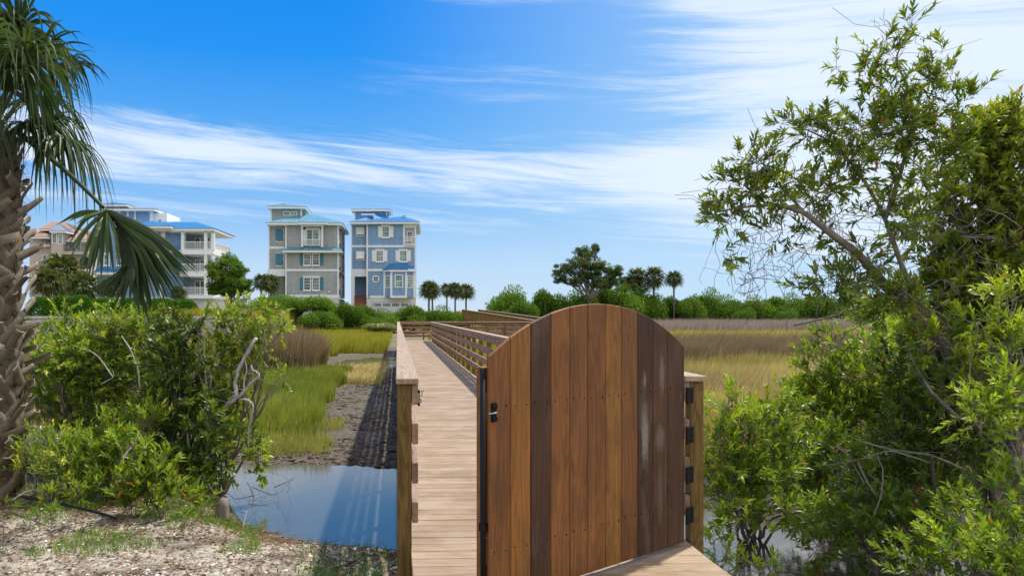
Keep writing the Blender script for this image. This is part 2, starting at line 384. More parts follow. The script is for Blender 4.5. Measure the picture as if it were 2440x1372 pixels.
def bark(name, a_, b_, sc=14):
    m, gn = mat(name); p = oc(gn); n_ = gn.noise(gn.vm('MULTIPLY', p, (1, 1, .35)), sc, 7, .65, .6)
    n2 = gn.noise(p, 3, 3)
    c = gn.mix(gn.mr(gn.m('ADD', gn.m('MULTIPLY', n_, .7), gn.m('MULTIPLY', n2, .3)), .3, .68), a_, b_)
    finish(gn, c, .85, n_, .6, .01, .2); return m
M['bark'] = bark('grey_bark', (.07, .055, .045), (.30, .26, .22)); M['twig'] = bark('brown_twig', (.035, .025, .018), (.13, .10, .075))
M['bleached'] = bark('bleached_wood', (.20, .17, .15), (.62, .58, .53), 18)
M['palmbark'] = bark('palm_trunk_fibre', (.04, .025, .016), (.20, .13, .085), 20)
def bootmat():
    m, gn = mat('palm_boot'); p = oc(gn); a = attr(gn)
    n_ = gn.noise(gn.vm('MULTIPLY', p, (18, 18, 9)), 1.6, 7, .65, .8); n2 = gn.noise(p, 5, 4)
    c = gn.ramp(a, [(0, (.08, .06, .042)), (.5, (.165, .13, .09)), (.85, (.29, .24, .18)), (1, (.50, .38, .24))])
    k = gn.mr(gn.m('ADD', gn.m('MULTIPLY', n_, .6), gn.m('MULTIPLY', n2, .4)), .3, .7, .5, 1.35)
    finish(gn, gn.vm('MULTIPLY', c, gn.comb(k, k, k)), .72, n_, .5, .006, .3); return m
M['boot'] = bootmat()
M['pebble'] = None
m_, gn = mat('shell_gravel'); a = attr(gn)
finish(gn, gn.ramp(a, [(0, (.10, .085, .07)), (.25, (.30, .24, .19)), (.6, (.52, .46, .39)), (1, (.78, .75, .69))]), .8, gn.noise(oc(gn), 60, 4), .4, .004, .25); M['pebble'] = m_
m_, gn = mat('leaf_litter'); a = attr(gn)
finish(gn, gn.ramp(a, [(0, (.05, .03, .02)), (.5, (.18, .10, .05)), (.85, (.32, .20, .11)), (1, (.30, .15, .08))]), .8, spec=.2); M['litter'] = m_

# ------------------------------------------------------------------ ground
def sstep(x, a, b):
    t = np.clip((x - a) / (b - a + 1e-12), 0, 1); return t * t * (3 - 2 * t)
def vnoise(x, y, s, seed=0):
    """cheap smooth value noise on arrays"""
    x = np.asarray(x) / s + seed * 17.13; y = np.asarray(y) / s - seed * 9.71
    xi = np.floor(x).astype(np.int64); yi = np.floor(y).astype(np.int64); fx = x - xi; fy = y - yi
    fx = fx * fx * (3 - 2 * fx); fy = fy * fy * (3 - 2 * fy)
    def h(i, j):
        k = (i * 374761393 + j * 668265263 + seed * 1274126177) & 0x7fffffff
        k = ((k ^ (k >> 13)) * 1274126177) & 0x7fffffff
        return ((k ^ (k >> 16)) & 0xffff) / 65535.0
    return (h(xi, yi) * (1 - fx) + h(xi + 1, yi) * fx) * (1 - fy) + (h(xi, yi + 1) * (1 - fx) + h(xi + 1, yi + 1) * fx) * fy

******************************

REQUIRED WORK
Restate only the lines running from the start of the material above through the line containing "M['litter'] = m_", ends included. No pictures.

TASK SOLUTION
Keep writing the Blender script for this image. This is part 2, starting at line 384. More parts follow. The script is for Blender 4.5. Measure the picture as if it were 2440x1372 pixels.
def bark(name, a_, b_, sc=14):
    m, gn = mat(name); p = oc(gn); n_ = gn.noise(gn.vm('MULTIPLY', p, (1, 1, .35)), sc, 7, .65, .6)
    n2 = gn.noise(p, 3, 3)
    c = gn.mix(gn.mr(gn.m('ADD', gn.m('MULTIPLY', n_, .7), gn.m('MULTIPLY', n2, .3)), .3, .68), a_, b_)
    finish(gn, c, .85, n_, .6, .01, .2); return m
M['bark'] = bark('grey_bark', (.07, .055, .045), (.30, .26, .22)); M['twig'] = bark('brown_twig', (.035, .025, .018), (.13, .10, .075))
M['bleached'] = bark('bleached_wood', (.20, .17, .15), (.62, .58, .53), 18)
M['palmbark'] = bark('palm_trunk_fibre', (.04, .025, .016), (.20, .13, .085), 20)
def bootmat():
    m, gn = mat('palm_boot'); p = oc(gn); a = attr(gn)
    n_ = gn.noise(gn.vm('MULTIPLY', p, (18, 18, 9)), 1.6, 7, .65, .8); n2 = gn.noise(p, 5, 4)
    c = gn.ramp(a, [(0, (.08, .06, .042)), (.5, (.165, .13, .09)), (.85, (.29, .24, .18)), (1, (.50, .38, .24))])
    k = gn.mr(gn.m('ADD', gn.m('MULTIPLY', n_, .6), gn.m('MULTIPLY', n2, .4)), .3, .7, .5, 1.35)
    finish(gn, gn.vm('MULTIPLY', c, gn.comb(k, k, k)), .72, n_, .5, .006, .3); return m
M['boot'] = bootmat()
M['pebble'] = None
m_, gn = mat('shell_gravel'); a = attr(gn)
finish(gn, gn.ramp(a, [(0, (.10, .085, .07)), (.25, (.30, .24, .19)), (.6, (.52, .46, .39)), (1, (.78, .75, .69))]), .8, gn.noise(oc(gn), 60, 4), .4, .004, .25); M['pebble'] = m_
m_, gn = mat('leaf_litter'); a = attr(gn)
finish(gn, gn.ramp(a, [(0, (.05, .03, .02)), (.5, (.18, .10, .05)), (.85, (.32, .20, .11)), (1, (.30, .15, .08))]), .8, spec=.2); M['litter'] = m_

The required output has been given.